● **Exercise description**: Search the material below for the string "follow" and extract each line that has it.

::::

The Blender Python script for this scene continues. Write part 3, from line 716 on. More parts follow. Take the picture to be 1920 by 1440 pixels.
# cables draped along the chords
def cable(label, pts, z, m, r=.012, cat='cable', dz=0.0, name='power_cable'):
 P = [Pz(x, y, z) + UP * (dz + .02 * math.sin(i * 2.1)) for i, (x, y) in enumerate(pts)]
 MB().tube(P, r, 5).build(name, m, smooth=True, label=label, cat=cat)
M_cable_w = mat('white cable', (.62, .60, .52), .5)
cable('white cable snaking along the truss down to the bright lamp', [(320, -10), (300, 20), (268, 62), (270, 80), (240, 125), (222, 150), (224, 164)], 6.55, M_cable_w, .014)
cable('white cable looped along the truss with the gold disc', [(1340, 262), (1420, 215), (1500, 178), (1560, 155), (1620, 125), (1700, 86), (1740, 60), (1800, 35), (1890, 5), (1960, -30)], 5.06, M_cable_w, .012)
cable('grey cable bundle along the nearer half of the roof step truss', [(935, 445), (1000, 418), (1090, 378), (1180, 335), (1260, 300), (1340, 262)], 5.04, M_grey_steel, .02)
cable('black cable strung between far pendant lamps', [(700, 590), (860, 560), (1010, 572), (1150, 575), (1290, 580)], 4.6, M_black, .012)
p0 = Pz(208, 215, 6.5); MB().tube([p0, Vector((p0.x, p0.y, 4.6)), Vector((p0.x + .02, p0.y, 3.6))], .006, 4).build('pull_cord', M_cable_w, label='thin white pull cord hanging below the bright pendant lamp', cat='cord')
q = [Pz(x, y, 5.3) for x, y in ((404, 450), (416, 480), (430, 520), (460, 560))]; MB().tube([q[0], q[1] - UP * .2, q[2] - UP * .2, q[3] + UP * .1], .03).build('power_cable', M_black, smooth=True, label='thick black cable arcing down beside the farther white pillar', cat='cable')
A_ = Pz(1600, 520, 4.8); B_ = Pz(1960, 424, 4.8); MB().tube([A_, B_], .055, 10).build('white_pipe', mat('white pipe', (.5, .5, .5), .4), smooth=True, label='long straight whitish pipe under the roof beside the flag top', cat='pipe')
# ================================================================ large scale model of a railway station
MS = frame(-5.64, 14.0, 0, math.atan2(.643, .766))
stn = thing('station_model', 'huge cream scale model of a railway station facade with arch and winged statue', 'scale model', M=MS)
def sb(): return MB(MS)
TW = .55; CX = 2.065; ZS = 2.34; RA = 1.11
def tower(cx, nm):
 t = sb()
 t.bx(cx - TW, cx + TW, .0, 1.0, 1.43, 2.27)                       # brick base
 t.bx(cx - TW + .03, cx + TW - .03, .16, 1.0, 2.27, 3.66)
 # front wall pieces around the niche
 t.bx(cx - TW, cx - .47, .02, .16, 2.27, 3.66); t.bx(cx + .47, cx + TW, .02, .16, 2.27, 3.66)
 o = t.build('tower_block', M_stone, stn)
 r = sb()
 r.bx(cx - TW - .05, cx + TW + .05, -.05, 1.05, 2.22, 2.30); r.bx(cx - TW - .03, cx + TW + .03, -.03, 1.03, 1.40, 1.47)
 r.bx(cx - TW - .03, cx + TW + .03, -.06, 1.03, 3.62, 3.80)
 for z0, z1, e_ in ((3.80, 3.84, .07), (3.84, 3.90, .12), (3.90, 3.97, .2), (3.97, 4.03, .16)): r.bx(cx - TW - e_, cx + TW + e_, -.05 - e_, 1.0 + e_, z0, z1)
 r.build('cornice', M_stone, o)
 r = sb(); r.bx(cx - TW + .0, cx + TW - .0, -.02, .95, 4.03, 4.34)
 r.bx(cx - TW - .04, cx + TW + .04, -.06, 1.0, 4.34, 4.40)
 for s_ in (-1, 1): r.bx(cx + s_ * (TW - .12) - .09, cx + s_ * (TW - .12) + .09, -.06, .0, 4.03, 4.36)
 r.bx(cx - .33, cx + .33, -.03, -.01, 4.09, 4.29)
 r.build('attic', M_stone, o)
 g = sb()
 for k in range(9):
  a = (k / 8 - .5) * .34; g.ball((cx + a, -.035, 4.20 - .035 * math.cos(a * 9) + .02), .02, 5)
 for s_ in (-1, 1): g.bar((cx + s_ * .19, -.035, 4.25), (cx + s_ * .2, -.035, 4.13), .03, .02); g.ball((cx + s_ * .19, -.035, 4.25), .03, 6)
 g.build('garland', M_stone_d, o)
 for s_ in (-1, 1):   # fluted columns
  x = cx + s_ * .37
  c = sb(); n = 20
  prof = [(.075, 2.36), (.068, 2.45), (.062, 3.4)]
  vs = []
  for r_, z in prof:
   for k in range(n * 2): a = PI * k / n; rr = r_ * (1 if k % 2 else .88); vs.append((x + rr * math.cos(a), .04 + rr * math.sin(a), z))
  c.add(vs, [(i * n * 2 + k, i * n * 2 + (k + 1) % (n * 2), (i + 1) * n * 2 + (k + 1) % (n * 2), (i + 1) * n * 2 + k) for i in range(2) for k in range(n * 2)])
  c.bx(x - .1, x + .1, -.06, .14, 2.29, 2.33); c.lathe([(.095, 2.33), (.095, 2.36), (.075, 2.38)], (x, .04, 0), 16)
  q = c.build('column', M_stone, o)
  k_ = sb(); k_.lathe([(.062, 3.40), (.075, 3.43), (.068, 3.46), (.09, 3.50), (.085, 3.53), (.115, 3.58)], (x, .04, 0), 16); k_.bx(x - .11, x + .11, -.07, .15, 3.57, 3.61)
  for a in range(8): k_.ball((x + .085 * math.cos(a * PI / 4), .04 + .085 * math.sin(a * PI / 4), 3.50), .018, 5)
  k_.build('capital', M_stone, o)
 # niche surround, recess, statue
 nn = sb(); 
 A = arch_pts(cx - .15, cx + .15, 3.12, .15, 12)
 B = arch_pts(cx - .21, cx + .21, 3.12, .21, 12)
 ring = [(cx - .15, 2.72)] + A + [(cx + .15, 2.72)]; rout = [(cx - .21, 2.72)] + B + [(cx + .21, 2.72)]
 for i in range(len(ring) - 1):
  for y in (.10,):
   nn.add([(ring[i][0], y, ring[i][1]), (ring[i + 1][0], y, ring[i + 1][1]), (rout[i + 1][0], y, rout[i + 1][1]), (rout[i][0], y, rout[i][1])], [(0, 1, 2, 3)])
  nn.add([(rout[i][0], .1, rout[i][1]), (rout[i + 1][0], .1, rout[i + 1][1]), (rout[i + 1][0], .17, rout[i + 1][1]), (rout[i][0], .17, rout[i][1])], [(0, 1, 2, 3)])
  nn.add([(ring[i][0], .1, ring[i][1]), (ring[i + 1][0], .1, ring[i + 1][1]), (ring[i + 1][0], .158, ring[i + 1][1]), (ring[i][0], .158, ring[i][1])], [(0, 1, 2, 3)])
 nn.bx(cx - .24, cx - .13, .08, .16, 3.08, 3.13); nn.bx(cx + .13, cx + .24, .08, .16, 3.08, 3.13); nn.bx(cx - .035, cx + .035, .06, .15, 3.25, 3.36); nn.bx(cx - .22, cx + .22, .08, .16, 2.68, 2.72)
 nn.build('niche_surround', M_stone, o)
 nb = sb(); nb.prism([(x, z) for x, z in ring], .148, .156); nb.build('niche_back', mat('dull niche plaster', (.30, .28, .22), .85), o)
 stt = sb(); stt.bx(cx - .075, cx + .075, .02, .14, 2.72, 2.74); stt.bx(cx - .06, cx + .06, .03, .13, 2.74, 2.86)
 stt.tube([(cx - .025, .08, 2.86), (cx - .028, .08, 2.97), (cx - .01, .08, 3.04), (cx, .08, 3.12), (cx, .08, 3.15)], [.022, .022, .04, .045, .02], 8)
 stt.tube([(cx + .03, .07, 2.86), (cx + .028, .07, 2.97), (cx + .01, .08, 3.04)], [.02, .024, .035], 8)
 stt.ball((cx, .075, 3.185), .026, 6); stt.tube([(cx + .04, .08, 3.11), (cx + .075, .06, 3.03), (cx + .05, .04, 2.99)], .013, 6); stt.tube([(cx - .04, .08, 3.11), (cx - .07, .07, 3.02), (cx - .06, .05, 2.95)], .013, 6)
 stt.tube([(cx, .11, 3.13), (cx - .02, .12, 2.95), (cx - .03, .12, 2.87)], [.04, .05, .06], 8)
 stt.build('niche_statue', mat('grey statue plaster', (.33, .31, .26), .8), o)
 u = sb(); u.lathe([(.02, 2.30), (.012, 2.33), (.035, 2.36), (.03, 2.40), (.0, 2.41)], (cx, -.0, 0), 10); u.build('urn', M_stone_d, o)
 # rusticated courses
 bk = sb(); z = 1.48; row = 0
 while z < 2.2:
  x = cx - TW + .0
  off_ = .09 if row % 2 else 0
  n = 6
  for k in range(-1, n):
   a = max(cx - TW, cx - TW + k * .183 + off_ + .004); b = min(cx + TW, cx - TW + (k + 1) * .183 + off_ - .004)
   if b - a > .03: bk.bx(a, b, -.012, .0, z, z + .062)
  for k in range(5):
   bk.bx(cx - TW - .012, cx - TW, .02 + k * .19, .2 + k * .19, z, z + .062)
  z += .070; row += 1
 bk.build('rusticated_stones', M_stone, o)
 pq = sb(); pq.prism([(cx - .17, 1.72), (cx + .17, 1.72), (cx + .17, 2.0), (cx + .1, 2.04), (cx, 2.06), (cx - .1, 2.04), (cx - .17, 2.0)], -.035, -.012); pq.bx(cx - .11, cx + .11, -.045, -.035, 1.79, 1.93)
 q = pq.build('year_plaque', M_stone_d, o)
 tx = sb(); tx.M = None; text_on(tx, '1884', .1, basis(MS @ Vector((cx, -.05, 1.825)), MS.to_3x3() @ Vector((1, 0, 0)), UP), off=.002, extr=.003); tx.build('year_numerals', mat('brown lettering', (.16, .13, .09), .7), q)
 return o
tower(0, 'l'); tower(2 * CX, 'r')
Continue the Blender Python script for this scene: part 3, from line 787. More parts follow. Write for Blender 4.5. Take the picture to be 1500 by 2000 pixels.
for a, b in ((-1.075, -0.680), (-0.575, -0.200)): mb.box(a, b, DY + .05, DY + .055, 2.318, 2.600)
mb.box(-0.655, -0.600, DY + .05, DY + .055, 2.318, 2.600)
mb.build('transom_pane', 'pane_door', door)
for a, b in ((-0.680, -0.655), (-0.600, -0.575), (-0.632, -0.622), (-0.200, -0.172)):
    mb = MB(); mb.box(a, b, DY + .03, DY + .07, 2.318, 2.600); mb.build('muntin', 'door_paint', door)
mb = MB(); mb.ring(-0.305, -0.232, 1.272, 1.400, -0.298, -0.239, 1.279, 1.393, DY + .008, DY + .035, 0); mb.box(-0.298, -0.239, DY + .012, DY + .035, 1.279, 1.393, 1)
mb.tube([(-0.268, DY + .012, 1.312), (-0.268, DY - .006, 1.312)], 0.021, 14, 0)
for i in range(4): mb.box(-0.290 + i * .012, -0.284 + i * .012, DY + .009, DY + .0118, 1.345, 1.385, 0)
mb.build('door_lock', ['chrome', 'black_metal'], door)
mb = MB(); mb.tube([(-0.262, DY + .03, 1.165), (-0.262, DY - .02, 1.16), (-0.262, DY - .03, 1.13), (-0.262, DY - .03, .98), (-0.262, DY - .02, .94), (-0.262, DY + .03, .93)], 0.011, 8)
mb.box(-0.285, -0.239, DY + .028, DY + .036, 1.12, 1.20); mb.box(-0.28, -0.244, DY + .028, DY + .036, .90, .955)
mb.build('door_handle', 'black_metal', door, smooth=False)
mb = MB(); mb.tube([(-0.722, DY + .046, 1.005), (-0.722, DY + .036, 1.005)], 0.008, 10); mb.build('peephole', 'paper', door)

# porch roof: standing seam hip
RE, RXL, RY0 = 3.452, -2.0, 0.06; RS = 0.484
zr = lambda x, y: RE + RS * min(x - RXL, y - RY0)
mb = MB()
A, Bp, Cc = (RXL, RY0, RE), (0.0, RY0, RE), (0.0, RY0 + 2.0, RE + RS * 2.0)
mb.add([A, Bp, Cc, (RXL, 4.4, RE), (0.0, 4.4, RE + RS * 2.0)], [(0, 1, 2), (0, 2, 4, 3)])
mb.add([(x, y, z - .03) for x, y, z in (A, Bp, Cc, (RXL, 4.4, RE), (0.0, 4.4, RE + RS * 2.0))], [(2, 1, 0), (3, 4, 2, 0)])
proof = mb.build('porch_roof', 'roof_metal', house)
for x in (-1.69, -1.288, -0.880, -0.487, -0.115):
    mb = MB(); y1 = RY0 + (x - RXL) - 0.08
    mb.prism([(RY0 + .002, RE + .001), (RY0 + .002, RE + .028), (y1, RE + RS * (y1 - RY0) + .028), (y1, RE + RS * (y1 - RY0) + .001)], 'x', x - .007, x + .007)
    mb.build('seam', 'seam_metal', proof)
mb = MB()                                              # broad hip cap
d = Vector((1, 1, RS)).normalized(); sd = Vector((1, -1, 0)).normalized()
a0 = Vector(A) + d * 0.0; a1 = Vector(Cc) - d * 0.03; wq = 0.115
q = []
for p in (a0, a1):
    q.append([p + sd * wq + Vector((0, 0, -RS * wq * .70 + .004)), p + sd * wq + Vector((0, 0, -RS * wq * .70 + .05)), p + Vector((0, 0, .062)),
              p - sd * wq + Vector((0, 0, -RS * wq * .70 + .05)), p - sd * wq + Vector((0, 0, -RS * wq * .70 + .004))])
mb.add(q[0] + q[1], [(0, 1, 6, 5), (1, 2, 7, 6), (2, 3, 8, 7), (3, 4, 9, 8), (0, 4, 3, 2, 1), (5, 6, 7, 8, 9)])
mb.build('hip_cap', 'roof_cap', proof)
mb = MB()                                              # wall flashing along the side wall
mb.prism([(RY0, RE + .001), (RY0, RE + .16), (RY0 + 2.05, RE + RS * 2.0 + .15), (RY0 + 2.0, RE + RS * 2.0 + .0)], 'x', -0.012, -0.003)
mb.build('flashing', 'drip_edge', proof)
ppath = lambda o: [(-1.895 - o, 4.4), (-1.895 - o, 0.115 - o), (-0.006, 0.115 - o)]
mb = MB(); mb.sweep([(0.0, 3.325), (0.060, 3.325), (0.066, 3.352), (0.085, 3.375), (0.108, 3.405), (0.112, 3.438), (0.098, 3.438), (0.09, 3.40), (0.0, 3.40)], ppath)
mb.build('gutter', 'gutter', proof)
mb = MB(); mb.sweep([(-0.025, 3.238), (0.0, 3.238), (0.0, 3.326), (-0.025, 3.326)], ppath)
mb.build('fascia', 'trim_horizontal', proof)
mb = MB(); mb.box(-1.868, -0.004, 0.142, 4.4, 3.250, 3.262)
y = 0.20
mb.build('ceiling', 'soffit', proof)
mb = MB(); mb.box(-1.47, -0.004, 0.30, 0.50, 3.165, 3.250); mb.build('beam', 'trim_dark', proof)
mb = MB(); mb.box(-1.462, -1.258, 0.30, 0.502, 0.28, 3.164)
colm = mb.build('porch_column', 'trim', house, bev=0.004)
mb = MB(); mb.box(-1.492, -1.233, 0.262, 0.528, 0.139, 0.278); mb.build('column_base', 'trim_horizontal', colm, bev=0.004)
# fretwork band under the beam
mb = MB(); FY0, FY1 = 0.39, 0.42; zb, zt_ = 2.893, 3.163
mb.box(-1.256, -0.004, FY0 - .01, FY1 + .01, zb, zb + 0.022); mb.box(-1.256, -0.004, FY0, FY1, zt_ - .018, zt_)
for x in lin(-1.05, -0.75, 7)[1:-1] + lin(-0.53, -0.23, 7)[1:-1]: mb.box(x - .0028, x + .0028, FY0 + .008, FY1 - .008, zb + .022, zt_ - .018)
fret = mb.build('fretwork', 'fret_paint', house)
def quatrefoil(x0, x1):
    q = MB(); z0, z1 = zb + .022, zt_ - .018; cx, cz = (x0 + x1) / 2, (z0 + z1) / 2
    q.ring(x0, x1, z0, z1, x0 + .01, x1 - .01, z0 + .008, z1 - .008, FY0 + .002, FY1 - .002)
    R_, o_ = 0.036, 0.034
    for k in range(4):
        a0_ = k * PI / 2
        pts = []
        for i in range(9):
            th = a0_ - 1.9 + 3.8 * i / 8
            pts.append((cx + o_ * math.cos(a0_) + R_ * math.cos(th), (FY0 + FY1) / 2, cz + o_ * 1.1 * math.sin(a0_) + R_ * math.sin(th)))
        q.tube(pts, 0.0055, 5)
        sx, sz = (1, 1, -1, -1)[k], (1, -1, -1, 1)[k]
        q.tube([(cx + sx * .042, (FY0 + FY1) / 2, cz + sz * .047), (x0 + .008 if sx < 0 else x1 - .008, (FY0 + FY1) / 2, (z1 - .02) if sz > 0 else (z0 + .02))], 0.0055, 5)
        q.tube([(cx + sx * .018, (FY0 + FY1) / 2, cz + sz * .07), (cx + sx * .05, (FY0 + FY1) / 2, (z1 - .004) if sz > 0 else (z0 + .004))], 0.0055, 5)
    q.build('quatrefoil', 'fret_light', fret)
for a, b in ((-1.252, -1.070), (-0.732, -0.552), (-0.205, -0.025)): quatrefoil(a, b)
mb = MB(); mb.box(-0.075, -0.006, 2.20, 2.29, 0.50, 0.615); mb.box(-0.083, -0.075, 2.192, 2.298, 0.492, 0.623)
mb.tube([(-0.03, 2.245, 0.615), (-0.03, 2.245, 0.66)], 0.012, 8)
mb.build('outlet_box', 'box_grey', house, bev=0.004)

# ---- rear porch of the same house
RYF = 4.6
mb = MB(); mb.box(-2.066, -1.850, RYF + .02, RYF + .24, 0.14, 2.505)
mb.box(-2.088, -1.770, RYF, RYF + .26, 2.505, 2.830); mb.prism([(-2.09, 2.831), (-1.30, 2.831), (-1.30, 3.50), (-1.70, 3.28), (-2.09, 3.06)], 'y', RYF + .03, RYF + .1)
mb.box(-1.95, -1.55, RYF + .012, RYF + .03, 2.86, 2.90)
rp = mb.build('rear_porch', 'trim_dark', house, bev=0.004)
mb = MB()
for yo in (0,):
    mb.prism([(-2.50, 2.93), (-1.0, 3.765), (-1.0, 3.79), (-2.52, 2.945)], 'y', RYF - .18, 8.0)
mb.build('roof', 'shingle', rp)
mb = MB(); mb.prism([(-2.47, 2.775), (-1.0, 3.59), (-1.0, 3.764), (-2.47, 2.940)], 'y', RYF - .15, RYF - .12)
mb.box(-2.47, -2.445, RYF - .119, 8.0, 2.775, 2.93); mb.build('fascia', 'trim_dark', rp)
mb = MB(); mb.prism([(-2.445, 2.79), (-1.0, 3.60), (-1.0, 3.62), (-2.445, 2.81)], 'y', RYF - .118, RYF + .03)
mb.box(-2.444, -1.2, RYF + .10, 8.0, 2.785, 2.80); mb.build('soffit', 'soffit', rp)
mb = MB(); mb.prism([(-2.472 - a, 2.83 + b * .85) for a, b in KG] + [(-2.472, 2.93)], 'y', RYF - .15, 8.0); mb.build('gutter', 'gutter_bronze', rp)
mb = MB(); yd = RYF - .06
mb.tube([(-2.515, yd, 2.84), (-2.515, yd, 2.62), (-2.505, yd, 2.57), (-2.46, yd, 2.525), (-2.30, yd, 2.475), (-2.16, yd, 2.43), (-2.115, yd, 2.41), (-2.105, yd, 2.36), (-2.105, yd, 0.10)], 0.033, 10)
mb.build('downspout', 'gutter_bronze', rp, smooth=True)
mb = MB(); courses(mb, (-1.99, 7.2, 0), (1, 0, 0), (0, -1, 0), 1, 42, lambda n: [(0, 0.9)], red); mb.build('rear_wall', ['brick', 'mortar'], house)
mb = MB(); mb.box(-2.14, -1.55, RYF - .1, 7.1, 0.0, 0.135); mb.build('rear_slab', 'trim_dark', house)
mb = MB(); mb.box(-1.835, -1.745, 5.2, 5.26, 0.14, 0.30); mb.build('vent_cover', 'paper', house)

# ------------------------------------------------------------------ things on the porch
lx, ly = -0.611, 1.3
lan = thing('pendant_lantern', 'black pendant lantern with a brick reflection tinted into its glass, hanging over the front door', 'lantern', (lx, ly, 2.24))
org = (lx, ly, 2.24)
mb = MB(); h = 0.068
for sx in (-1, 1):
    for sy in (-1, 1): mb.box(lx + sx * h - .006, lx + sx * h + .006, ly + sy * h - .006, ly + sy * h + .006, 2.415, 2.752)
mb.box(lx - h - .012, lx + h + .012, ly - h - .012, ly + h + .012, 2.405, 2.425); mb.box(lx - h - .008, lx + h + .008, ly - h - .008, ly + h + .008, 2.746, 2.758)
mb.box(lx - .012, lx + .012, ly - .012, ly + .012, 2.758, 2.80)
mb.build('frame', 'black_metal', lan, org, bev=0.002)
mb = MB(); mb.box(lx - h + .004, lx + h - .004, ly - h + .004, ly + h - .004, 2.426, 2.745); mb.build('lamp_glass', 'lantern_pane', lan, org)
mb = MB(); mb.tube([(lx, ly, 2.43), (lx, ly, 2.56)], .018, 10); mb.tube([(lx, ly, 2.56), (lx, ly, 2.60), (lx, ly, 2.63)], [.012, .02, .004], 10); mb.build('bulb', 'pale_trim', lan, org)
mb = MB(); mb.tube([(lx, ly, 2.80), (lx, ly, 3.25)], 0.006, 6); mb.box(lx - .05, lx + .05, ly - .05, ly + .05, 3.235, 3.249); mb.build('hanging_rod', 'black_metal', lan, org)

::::

● **Answer in full**:
The Blender Python script for this scene continues. Write part 3, from line 716 on. More parts follow. Take the picture to be 1920 by 1440 pixels.
Continue the Blender Python script for this scene: part 3, from line 787. More parts follow. Write for Blender 4.5. Take the picture to be 1500 by 2000 pixels.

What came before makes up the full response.